Identify the lines that contain the word "picture" and copy each one.

* _RECORDED DATA_

------------------------------------------------------------

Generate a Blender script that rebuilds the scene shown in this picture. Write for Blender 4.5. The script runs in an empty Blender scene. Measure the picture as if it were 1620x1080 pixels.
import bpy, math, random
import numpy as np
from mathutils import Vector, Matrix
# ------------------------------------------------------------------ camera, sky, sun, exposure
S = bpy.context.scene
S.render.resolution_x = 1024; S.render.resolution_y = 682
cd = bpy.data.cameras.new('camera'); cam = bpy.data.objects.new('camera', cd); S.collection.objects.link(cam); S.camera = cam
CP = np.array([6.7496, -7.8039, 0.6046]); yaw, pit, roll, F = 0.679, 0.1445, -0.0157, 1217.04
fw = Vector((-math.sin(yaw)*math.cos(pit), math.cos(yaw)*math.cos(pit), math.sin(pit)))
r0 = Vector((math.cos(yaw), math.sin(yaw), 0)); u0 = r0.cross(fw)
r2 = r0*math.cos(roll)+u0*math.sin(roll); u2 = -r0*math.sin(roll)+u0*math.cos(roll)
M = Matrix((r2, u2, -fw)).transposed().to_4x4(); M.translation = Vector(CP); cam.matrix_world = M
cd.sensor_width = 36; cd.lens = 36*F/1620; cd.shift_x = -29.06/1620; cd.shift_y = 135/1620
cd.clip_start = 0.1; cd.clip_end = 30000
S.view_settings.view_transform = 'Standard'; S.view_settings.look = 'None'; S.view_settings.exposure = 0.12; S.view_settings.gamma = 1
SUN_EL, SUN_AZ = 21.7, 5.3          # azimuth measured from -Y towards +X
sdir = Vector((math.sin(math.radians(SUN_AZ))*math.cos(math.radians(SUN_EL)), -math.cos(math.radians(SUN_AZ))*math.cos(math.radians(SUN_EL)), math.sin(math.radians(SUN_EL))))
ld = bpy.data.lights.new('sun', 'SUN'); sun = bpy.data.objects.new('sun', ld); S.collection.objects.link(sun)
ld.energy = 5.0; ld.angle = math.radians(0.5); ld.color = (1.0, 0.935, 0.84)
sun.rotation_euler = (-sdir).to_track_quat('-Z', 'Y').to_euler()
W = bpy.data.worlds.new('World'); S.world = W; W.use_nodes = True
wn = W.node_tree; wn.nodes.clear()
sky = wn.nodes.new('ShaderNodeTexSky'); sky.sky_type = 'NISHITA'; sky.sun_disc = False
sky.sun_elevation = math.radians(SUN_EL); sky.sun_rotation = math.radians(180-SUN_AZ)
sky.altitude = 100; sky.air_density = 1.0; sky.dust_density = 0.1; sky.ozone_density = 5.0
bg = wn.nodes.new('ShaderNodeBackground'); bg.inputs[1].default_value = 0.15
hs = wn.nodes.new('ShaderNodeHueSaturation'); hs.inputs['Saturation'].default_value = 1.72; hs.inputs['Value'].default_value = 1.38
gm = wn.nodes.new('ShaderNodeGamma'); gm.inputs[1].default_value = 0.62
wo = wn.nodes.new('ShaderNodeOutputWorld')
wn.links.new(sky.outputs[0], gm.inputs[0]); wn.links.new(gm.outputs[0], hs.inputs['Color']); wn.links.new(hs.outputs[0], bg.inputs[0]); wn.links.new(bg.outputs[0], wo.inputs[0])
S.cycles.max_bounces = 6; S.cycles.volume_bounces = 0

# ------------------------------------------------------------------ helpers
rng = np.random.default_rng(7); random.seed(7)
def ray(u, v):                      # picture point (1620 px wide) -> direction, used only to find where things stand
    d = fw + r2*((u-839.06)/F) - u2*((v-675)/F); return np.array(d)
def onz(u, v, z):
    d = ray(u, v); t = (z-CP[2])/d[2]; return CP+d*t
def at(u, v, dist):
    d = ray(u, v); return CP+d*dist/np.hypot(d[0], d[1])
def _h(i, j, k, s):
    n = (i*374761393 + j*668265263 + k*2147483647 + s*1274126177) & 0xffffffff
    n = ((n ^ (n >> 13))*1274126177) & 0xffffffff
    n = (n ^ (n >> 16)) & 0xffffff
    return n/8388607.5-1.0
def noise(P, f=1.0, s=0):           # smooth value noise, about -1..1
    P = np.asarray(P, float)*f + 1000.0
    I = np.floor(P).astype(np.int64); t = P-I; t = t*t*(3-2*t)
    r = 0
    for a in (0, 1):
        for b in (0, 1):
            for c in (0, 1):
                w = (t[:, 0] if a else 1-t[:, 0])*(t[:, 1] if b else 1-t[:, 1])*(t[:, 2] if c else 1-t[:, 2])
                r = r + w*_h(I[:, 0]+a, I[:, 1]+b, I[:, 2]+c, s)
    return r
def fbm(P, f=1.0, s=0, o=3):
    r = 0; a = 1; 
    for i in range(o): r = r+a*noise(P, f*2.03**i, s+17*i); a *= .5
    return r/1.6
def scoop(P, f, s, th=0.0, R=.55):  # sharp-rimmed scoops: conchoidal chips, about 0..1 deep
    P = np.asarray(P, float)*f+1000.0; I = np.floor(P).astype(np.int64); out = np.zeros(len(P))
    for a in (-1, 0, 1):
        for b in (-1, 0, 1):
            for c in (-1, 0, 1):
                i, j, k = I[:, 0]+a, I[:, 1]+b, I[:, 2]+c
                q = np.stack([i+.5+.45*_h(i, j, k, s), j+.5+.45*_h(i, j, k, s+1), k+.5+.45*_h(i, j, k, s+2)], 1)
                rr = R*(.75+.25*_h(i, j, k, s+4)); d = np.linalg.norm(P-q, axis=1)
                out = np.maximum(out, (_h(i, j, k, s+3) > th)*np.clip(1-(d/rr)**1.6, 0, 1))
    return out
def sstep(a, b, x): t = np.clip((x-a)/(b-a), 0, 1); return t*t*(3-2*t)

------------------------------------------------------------

* _THE SOLUTION_
Generate a Blender script that rebuilds the scene shown in this picture. Write for Blender 4.5. The script runs in an empty Blender scene. Measure the picture as if it were 1620x1080 pixels.
def ray(u, v):                      # picture point (1620 px wide) -> direction, used only to find where things stand